"At the back of the hall, 29 million francs ($31.5 million, 23 million
euros). Sold!" the Christie's auctioneer said as the fiery almond-shaped
gem was snapped up in a room of about 200 people in a luxury Geneva
hotel.
The total sale price was boosted by another $4.04 million in taxes and commission.
The man who made the purchase swiftly got up and left the room to a round of applause. Christie's did not reveal his identity.
The deep orange gemstone, found in South Africa, weighs a whopping
14.82 carats. The Gemological Institute of America (GIA) has handed it
the top rating for colored diamonds: "fancy vivid".
Pure orange diamonds, also known as "fire diamonds", are extremely
uncommon and few have been auctioned, with the largest never more than
six carats.
"To have one that's over 14 carats is exceptional," Christie's
international jewellery director David Warren told AFP. He said "The
Orange" was "the largest recorded vivid orange diamond in the world".
In 1990, the 4.77-carat yellow-orange Graff Orange diamond was sold for
$3.92 million and in 1997 the vivid orange Pumpkin diamond of 5.54
carats was sold for $1.32 million.
Christie's had estimated "The Orange" would rake in $17 million to $20 million.

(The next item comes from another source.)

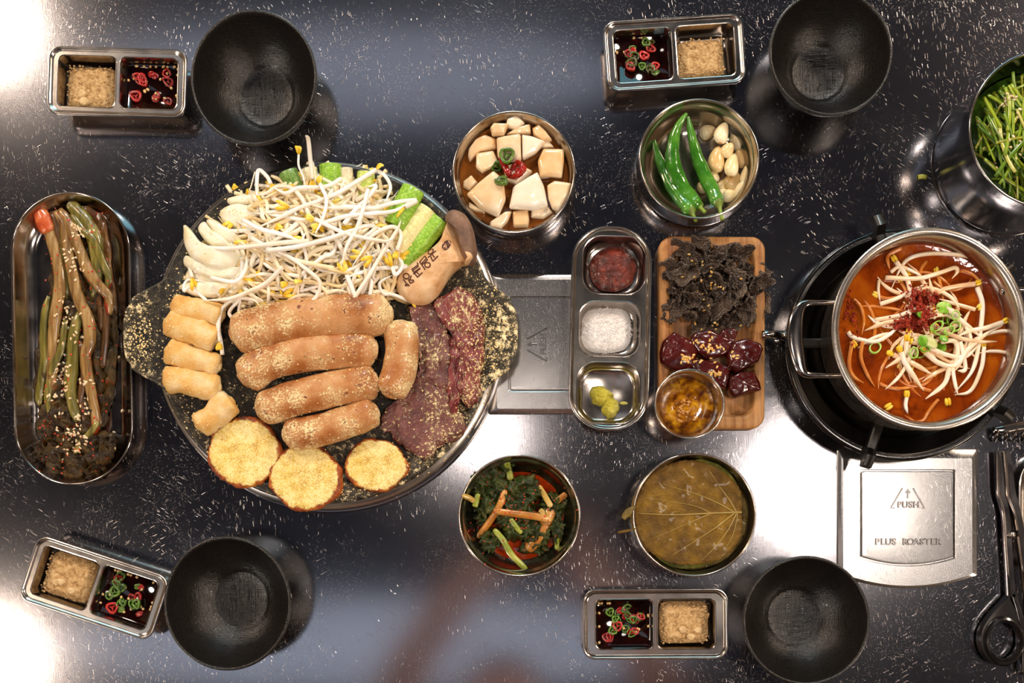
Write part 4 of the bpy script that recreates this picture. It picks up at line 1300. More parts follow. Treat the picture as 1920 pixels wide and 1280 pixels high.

Rare and expensive 'freaks of nature'
Colored diamonds, once considered a curiosity, are rarer than white
diamonds and today attract higher prices per carat than even the most
flawless, translucent stone.
That, Warren explained, was because, "colored diamonds are real freaks
of nature. They begin as white diamonds, and it's some accidental
coloring agent in the ground that will turn it a particular color".
Green diamonds, for instance, are colored by radioactivity in the
ground, blue diamonds get their color from boron, and yellow diamonds,
which in rare cases turn orange, are colored by nitrogen
Pink diamonds get their color from a distortion in the crystal lattice as the stone is taking shape.
Colored diamonds "are extraordinarily rare stones," agreed David
Bennett, who heads the European jewellery division at Sotheby's.
Christie's rival is set to auction a flawless 59.60-carat vivid pink
diamond, called "The Pink Star", in Geneva on Wednesday, with an asking
price of $60 million.
Like "The Orange", the plum-sized shimmering "Pink Star" has received
the highest possible color rating from GIA, as well as top marks for
clarity.
It is also the largest of its kind, Bennett said, insisting the anonymous seller was not asking too much.
"Very, very few of these stones have ever appeared at auction and three
years ago, a five-carat vivid pink made over $10 million. So the
estimate on this stone of $60 million would appear to be very
reasonable," he told AFP.
For those who cannot cough up that kind of money, both Christie's and
Sotheby's "Magnificent Jewels" auctions also offer a range of other
items of historic importance but with lighter price-tags.
A shimmering emerald and diamond necklace by Cartier that has been in
the collection of Bolivian tycoon Simon Iturri Patino since he bought it
for his wife in 1938 raked in almost $10 million on Tuesday evening.